There are a few principles for making a better margarita. “The No. 1 step is to use high quality ingredients,” says Drew Lucido, bar manager at Taste in St. Louis, a cocktail and small-plates bar in the Niche Food Group there. “Our lime juice is fresh. Cointreau is our triple sec. We use blanco tequila. All of the ingredients are done well.” 

It is also key to follow standardized cocktail recipes and measure spirits with a jigger to ensure proper proportions, Lucido says. Also, it’s important to shake margaritas properly with good ice. Taste bartenders shake them with large, hard ice cubes from a high-performance ice machine, to ensure that the drink is correctly diluted, aerated and chilled.
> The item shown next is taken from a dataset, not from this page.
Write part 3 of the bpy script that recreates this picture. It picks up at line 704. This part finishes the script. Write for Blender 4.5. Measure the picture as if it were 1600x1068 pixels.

Mastering the basics clears the path to innovation. A Taste signature cocktail called Who Killed Henry Brown includes lemon instead of lime and falernum, a rum-based preparation of lime peels, cinnamon and nutmeg. It is spiked with three spirits — mezcal, spicy tequila and sotol — the latter made from a desert plant related to agave. The result is a dryer, spicier, more nuanced take on the margarita.

Mixing margaritas with mezcal, tequila’s smoky cousin, “is definitely an increasingly popular option,” says Lucido. Also available for the asking at Taste are smoother reposado and anejo tequilas. But Lucido recommends blanco tequila, “which has the vegetal flavors which work best in this cocktail.” 

At El Segundo Sol in Las Vegas, a casual taqueria that is part of Lettuce Entertain You Enterprises, the margarita’s versatility satisfies the varied tastes of the visitors who flock to the casino capital from all around the country. 

That includes patrons who enjoy hand-shaken, on-the-rocks margaritas made with premium spirits and fresh ingredients as well those who prefer the refreshing chill, bright colors and festive flavors of frozen margaritas.

A notable example of the former is the blackberry margarita, garnished with plump, sweet seasonal berries. At press time, El Segundo was selling 50 to 75 of them per day. However, soon to take its place is the restaurant’s best-selling seasonal libation, the watermelon margarita.

Fans of frozen margaritas enjoy the Big Stick, a frosty libation with colorful splashes of melon, raspberry and blue curaçao liqueurs, and the Two-Tone Sangria — a frozen margarita with a colorful float of red sangria.

Showcasing diverse components and satisfying a wide public are what the margarita does best. Ross Buter, vice president of El Segundo Sol and Stripburger in Las Vegas and a partner in Lettuce Entertain You Enterprises, characterizes the margarita this way: “It’s about having great flavors and fresh ingredients and giving people a variety of choices.”